Russia Suspends Passenger Flights to Georgia

Russian President Vladimir Putin has temporarily banned passenger flights from Russia to Georgia, the Kremlin said on Friday following an outbreak of unrest in Tbilisi triggered by the visit of a Russian lawmaker, Reuters informs.

The Kremlin said it was also recommending travel agencies suspend tours to Georgia from Russia.
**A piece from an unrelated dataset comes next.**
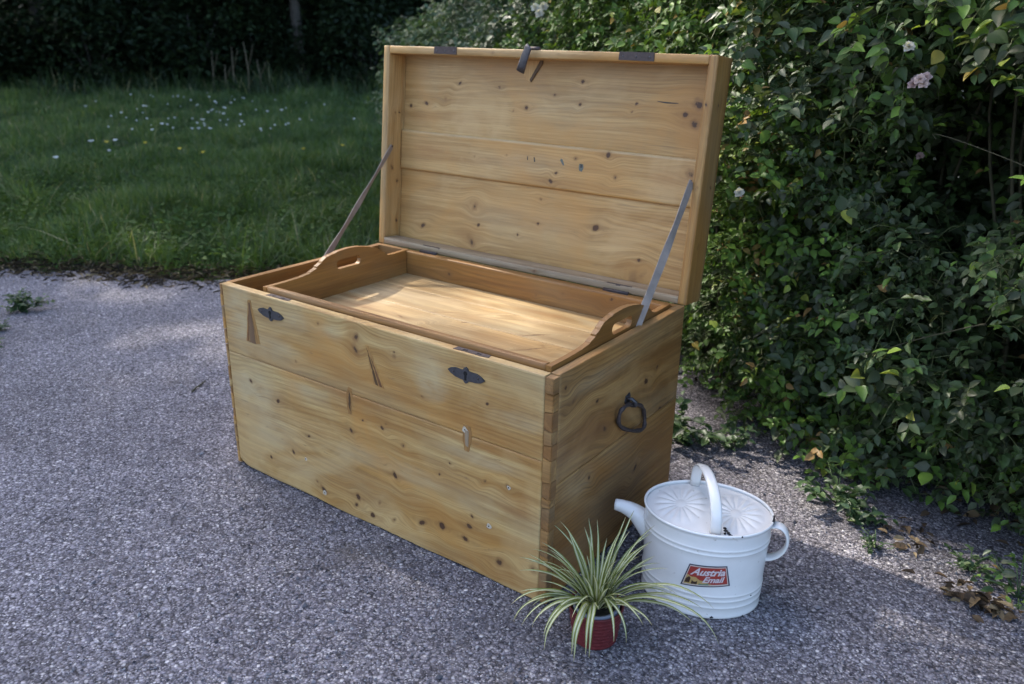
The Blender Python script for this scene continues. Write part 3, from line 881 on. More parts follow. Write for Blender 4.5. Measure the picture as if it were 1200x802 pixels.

On Saturday, the Transport Ministry said that it suspended passenger flights of Georgian airlines to Russia.

Georgian President Salome Zurabishvili had earlier blamed Moscow for the unrest, suggesting a “fifth column” loyal to Moscow had stirred up trouble, an allegation Russian Prime Minister Dmitry Medvedev dismissed as a distortion of reality, Reuters adds.

Violence flared in the Georgian capital late on Thursday, where police used tear gas and rubber bullets to stop crowds furious about the visit of a Russian delegation from storming parliament.

Hundreds of people, both protesters and police officers, were injured, some seriously, as demonstrators pushed against lines of riot police, threw bottles and stones, and grabbed shields, drawing a tough response.

Though ostensibly about how Georgia handles relations with Russia, with whom it fought and lost a brief war in 2008, opposition parties have sought to seize the moment to press much wider and unrelated demands and called on people to take to the streets again on Friday evening.

The speaker of parliament, Irakli Kobakhidze, resigned earlier on Friday, satisfying one of the protesters’ demands.